Direction:
Using the data below, return the stretch from the line that contains "What Blender Python" through the line that contains "from mathutils.geometry import", both included, exactly as it stands and nothing beyond it.

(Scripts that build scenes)
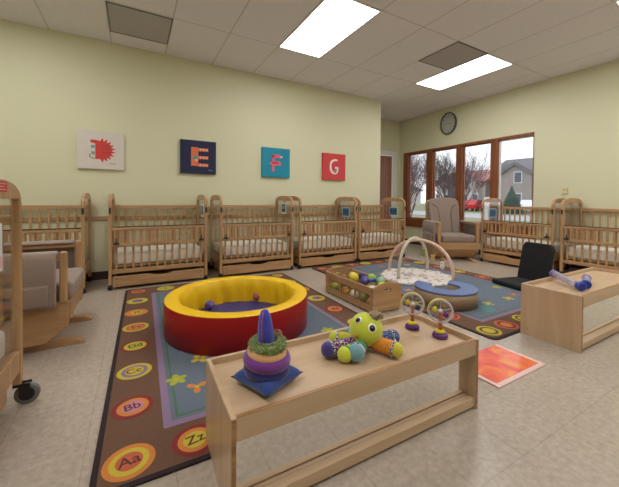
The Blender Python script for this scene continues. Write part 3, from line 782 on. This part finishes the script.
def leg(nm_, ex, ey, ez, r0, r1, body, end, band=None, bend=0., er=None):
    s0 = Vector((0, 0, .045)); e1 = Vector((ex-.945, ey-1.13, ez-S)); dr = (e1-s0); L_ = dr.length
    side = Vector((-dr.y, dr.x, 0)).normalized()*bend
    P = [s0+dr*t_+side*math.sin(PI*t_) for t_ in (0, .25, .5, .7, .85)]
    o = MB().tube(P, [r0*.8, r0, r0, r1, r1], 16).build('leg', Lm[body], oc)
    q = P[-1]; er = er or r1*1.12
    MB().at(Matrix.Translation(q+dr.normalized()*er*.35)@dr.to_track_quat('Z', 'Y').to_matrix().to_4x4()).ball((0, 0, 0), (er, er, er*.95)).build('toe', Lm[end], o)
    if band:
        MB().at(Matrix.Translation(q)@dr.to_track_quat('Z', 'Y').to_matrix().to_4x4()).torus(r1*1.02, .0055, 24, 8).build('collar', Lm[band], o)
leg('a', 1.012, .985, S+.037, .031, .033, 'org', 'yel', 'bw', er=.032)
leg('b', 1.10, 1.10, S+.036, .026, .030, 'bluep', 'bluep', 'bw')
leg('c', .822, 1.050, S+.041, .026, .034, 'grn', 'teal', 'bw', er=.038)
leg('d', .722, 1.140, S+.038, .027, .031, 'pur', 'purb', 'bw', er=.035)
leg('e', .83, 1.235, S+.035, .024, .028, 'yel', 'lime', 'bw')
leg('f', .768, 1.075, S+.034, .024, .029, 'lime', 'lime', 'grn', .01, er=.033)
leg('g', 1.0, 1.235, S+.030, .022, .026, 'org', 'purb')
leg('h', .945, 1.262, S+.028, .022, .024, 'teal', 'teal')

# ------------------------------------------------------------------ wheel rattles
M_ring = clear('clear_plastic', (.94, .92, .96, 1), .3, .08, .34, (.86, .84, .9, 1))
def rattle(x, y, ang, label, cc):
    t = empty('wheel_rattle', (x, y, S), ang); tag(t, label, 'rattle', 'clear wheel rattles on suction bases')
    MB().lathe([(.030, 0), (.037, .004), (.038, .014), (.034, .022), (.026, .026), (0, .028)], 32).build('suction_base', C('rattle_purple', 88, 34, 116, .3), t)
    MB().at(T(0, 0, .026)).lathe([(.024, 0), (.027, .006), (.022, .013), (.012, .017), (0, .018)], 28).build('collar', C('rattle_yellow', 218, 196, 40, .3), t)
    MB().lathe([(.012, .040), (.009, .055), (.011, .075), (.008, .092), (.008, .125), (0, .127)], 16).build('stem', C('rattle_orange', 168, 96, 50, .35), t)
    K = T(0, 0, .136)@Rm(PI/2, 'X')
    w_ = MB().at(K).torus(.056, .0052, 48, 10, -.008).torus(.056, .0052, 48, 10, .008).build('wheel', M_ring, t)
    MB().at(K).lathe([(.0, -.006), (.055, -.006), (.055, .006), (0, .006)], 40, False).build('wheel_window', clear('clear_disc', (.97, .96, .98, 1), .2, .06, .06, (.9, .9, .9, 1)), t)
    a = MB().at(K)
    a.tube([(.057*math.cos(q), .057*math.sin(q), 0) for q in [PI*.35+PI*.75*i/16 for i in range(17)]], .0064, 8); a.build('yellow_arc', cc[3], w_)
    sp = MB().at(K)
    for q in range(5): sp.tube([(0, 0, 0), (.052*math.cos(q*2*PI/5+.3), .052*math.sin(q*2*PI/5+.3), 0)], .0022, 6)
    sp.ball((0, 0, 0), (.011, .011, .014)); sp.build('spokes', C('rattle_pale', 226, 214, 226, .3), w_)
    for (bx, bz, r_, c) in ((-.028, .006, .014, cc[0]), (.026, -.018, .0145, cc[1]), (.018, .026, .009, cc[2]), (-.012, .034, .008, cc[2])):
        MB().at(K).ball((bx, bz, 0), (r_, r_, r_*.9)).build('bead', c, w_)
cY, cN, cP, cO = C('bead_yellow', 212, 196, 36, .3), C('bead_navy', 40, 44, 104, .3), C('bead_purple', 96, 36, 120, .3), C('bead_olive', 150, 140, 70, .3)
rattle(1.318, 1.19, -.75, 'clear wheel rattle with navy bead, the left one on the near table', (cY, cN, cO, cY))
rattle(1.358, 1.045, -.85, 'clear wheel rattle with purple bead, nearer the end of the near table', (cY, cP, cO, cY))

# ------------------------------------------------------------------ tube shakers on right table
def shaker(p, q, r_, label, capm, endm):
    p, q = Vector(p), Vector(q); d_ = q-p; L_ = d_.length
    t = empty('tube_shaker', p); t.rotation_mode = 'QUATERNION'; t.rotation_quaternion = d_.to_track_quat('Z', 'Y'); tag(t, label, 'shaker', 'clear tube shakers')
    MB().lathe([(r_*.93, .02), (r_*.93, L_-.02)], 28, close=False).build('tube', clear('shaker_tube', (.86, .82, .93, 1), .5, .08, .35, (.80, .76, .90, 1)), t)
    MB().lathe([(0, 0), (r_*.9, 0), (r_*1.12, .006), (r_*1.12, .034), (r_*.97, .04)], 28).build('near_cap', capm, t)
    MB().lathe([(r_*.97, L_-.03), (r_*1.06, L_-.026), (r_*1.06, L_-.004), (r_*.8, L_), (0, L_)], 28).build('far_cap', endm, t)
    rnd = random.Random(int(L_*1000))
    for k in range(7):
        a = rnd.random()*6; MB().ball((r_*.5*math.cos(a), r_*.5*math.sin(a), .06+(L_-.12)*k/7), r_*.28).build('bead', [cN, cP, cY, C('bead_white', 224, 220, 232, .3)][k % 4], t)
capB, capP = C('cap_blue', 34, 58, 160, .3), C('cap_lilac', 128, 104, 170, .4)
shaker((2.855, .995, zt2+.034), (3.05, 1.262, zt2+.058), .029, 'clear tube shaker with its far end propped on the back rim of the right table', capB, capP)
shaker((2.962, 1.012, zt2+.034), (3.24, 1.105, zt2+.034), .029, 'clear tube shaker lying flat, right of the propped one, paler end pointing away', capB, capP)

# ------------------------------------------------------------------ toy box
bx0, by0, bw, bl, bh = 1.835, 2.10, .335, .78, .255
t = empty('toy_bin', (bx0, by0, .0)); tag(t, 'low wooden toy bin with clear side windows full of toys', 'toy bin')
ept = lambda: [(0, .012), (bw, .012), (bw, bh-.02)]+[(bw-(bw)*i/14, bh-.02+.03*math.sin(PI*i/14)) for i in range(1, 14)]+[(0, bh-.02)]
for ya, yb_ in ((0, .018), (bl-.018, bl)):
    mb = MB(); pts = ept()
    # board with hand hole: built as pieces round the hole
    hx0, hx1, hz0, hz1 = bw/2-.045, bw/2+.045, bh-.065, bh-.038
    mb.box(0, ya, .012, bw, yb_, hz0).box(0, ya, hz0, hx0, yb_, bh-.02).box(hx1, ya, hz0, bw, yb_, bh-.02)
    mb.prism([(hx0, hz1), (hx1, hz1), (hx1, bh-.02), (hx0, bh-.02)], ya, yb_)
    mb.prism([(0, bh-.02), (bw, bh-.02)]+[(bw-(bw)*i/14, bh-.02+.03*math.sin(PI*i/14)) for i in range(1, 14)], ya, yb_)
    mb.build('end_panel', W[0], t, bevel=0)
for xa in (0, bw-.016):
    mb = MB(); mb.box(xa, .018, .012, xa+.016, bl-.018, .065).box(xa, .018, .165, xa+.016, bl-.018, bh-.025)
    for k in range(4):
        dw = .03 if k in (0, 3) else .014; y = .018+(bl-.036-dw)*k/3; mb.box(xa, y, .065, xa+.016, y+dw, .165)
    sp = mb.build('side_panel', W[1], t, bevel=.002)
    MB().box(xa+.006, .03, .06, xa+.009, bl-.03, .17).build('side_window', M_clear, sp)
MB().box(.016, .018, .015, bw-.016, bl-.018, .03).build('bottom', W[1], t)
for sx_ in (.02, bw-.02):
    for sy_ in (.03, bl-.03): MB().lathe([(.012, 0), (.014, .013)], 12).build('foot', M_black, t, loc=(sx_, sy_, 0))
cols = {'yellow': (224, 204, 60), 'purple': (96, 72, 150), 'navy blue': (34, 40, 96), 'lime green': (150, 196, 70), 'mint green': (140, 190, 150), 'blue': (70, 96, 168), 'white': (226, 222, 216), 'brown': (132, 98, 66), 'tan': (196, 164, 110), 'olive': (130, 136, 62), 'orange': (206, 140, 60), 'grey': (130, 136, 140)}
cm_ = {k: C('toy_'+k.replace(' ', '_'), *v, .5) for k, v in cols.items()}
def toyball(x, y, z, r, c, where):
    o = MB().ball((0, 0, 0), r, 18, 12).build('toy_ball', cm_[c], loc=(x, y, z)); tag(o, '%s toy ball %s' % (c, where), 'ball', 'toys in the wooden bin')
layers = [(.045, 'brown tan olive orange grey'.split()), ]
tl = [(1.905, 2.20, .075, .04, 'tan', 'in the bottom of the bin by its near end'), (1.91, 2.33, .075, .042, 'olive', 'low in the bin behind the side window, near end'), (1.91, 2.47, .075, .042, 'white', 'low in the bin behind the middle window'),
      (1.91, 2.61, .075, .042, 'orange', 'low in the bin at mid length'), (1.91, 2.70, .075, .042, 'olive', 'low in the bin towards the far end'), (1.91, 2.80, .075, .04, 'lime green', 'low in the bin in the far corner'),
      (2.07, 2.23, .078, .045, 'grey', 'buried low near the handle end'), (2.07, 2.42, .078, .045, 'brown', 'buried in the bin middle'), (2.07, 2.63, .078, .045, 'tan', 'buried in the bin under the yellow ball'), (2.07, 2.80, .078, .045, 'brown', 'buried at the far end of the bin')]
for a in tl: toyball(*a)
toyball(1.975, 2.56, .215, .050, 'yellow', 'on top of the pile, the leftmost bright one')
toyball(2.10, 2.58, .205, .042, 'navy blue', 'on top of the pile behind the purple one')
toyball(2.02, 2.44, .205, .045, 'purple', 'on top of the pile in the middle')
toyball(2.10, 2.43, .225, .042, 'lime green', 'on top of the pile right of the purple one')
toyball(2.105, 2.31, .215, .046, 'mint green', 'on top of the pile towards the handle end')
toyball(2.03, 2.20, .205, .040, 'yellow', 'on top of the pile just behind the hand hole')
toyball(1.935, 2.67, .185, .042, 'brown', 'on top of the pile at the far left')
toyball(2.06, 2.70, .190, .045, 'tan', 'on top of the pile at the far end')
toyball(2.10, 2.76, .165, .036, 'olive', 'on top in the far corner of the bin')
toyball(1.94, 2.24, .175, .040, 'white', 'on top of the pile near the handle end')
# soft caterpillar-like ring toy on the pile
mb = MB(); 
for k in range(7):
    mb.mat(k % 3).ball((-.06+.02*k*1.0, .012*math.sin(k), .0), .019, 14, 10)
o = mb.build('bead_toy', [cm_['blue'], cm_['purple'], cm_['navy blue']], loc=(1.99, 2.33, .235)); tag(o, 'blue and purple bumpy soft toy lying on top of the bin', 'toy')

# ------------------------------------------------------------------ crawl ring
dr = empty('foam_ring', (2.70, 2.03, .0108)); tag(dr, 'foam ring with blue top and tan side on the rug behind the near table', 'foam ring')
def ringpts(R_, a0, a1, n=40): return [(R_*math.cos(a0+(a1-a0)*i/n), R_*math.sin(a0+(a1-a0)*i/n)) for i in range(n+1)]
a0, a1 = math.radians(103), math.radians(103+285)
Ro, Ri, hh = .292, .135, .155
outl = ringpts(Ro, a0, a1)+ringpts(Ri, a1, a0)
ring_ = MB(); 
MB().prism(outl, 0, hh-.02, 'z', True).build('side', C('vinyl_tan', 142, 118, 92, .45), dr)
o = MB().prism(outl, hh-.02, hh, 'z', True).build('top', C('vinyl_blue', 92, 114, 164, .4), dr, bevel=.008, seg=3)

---

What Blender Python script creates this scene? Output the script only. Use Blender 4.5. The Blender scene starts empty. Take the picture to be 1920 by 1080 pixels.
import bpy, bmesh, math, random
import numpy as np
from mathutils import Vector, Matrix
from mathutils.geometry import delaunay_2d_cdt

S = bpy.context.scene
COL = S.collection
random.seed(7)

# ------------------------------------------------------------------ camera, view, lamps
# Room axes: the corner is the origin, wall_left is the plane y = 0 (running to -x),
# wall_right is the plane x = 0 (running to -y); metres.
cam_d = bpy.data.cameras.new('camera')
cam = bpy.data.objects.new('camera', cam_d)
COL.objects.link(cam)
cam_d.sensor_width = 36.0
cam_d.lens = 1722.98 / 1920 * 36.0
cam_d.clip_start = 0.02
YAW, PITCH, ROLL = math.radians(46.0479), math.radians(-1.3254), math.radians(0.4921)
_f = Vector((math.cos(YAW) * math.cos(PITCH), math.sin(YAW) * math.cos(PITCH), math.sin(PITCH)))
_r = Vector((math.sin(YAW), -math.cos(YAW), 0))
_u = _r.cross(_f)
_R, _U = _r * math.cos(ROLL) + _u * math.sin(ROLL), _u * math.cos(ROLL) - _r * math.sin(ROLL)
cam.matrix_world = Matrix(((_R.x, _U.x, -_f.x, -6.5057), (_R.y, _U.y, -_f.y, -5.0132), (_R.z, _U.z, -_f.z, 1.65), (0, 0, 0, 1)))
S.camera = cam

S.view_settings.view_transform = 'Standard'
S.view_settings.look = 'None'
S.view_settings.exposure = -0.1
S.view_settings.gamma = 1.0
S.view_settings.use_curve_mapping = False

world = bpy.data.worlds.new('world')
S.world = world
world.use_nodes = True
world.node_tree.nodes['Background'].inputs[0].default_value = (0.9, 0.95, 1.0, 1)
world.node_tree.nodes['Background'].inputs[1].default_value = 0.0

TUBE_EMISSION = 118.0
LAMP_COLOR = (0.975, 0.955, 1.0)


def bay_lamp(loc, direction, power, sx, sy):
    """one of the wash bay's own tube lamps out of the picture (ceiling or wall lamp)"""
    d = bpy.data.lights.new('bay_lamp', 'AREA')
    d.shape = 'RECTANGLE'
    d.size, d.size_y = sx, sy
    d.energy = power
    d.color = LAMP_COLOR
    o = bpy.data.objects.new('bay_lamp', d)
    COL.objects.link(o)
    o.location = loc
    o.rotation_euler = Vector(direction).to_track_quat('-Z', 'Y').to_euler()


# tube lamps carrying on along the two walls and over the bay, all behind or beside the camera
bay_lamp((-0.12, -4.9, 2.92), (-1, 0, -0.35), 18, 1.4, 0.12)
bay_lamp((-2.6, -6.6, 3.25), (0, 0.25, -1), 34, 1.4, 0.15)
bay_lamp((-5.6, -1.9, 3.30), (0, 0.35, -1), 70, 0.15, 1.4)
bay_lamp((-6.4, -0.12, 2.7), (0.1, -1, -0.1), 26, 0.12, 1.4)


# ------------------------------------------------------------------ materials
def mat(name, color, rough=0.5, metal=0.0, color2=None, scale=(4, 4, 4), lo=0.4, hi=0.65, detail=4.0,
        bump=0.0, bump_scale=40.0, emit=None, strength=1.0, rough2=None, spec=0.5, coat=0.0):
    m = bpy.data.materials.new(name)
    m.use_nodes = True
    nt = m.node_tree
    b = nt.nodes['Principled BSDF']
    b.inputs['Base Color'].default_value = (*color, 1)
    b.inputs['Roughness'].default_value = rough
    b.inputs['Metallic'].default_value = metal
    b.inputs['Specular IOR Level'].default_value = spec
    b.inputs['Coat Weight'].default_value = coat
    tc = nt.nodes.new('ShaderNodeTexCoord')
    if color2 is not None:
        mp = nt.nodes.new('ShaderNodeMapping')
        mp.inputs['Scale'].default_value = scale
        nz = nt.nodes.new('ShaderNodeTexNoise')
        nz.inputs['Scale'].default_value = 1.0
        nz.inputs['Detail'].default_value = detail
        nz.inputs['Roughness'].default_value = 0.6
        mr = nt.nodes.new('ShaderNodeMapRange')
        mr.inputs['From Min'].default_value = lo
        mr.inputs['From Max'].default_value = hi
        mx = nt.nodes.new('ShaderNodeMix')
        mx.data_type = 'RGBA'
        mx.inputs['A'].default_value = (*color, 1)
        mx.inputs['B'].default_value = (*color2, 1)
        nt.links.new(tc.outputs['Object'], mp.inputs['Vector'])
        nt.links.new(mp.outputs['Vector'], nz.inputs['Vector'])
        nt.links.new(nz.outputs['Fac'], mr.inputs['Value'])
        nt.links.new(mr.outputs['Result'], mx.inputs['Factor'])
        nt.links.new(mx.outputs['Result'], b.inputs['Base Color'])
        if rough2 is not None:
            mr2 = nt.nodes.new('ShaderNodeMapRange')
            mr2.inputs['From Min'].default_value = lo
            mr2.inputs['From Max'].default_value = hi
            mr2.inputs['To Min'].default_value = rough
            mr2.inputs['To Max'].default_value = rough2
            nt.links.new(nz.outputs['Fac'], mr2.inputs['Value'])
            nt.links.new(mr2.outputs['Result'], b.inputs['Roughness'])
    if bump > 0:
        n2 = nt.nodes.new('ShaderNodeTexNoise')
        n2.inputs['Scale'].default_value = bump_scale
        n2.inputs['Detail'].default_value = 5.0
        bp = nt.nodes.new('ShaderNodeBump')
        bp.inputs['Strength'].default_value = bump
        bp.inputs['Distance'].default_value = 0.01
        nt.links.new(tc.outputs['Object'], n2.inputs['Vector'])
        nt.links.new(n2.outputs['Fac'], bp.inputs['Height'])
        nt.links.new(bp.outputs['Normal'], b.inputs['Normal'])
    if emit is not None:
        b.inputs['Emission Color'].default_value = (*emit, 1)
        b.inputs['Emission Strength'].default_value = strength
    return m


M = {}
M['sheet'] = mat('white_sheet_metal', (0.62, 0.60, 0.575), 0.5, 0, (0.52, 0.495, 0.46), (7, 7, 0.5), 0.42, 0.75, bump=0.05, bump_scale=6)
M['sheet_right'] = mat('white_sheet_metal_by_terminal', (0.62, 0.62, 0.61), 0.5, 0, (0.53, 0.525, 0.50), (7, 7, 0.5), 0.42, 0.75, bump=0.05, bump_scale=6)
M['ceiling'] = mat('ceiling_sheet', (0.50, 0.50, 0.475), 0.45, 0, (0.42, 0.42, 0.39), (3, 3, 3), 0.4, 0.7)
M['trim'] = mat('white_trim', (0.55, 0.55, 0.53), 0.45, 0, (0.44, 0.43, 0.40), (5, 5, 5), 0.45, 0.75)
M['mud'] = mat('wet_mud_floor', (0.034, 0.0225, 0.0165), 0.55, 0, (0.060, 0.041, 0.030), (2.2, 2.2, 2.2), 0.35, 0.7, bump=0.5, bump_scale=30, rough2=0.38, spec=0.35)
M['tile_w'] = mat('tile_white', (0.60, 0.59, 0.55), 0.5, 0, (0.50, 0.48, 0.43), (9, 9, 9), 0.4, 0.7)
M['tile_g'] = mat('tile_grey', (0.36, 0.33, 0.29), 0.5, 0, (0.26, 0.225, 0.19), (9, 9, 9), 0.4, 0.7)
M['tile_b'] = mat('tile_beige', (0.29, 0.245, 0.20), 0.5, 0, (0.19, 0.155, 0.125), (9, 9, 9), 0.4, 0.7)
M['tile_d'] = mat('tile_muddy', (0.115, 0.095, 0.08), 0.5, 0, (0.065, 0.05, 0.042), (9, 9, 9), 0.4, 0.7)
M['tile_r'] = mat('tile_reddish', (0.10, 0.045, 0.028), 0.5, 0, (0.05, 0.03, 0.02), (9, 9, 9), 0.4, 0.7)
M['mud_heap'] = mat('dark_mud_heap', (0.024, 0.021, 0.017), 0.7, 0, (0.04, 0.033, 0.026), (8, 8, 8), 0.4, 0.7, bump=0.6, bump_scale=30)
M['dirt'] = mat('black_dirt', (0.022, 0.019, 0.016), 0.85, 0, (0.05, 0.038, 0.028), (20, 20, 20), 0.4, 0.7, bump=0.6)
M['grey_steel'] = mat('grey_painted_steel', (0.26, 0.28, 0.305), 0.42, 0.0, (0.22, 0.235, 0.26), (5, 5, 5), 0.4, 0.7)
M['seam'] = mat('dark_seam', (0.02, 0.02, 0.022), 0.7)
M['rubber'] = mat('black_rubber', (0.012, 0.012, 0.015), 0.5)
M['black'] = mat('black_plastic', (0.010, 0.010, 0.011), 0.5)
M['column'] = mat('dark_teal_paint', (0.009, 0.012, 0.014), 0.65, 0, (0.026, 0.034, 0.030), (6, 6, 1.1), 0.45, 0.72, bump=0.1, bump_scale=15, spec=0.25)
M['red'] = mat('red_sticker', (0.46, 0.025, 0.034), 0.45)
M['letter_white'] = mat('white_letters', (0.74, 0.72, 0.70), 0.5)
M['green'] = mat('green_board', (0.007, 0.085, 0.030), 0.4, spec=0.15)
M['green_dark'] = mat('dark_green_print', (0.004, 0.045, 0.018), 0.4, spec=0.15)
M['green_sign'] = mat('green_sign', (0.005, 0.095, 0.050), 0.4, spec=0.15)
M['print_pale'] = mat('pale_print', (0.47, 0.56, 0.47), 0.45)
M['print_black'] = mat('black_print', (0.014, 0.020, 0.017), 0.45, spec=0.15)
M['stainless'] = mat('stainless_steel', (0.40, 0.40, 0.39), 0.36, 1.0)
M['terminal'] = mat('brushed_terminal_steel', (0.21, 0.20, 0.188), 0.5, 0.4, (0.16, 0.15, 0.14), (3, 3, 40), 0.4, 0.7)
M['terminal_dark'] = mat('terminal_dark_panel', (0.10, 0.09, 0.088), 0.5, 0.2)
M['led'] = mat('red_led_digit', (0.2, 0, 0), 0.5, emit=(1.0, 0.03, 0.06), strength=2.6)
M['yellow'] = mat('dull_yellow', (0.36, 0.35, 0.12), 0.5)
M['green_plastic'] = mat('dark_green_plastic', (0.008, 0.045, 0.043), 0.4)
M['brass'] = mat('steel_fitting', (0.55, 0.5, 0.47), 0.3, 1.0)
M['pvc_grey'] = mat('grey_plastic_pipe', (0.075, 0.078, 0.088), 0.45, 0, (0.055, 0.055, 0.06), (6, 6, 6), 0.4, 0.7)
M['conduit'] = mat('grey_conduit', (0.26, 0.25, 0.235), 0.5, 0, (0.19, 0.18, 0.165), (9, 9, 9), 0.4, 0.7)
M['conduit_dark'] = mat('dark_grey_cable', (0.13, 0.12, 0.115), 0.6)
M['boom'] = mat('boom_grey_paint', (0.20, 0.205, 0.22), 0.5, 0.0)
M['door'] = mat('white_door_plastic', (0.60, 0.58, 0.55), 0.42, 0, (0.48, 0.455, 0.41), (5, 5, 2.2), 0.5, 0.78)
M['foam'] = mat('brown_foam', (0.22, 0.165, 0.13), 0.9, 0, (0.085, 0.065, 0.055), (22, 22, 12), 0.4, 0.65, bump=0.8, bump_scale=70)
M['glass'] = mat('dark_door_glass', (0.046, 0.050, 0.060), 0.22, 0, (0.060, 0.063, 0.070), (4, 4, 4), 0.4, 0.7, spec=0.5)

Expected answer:
What Blender Python script creates this scene? Output the script only. Use Blender 4.5. The Blender scene starts empty. Take the picture to be 1920 by 1080 pixels.
import bpy, bmesh, math, random
import numpy as np
from mathutils import Vector, Matrix
from mathutils.geometry import delaunay_2d_cdt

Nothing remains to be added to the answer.